Thursday, December 01, 2005

More slant than substance in jobs reform ideology

Ross Gittens, the eminent Economics Editor of the Sydney Morning Herald, is at it again.

8 October 2005
The Sydney Morning Herald
http://www.smh.com.au/news/business/more-slant-than-substance-in-jobs-reform-ideology/2005/10/07/1128562999563.html


If you don't like the sound of John Howard's industrial relations "reforms", don't be intimidated by all the politicians, business people and economists assuring you they'll lead to "more jobs, higher wages and a stronger economy".

Why not? Because the empirical evidence in support of such claims is a lot weaker than the urgers ever let on.

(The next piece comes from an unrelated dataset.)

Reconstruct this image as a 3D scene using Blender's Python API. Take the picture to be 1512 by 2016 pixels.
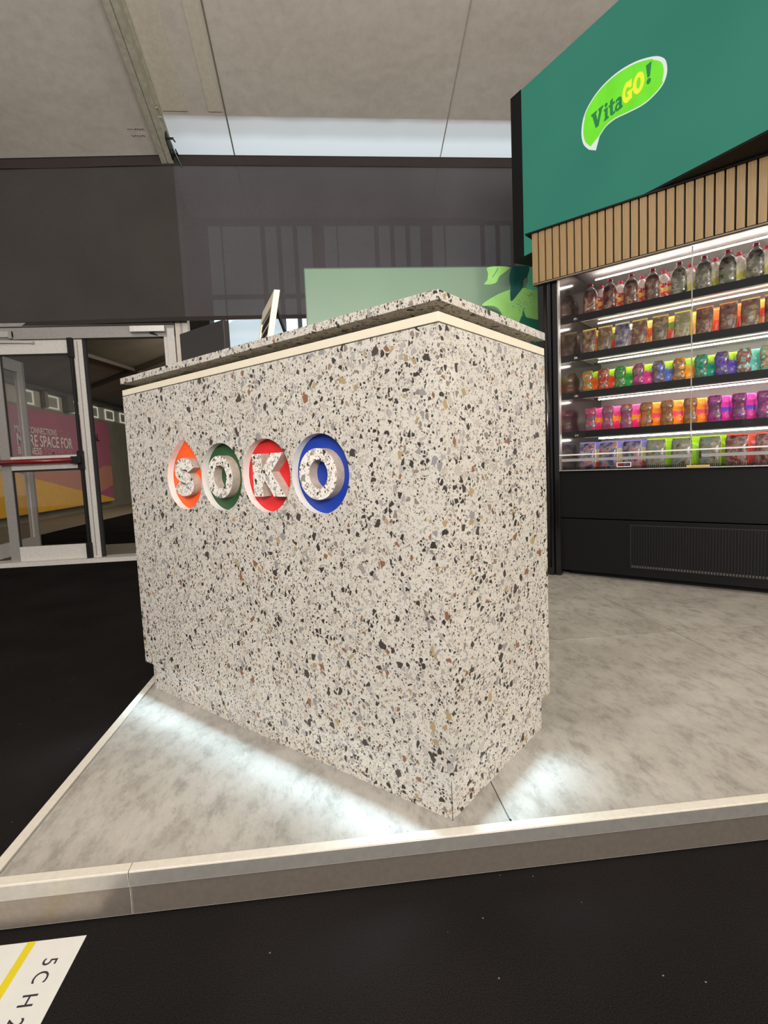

There's a lot of fashion in economics. At present, it's the height of fashion to believe that deregulating the labour market is the key to improving the economy's performance.

Just achieve a more "flexible" labour market and you'll get lower unemployment, higher productivity, faster economic growth and improved material living standards.

How do you make the labour market more flexible? Weaken unions, lower minimum wages, lessen employment protection laws and discourage collective bargaining.

...

But though this is the conventional wisdom among economists, not all economists accept it. And it turns out it's more something the majority choose to believe than have actually proved.

The weak foundations on which the conventional wisdom is based are exposed in a recent paper by a man who's probably the doyen of US labour market economists, Professor Richard Freeman, of Harvard University and the National Bureau of Economic Research (which published his paper).

Freeman says there are "substantive and growing objections to the evidentiary base on which the new orthodoxy rests".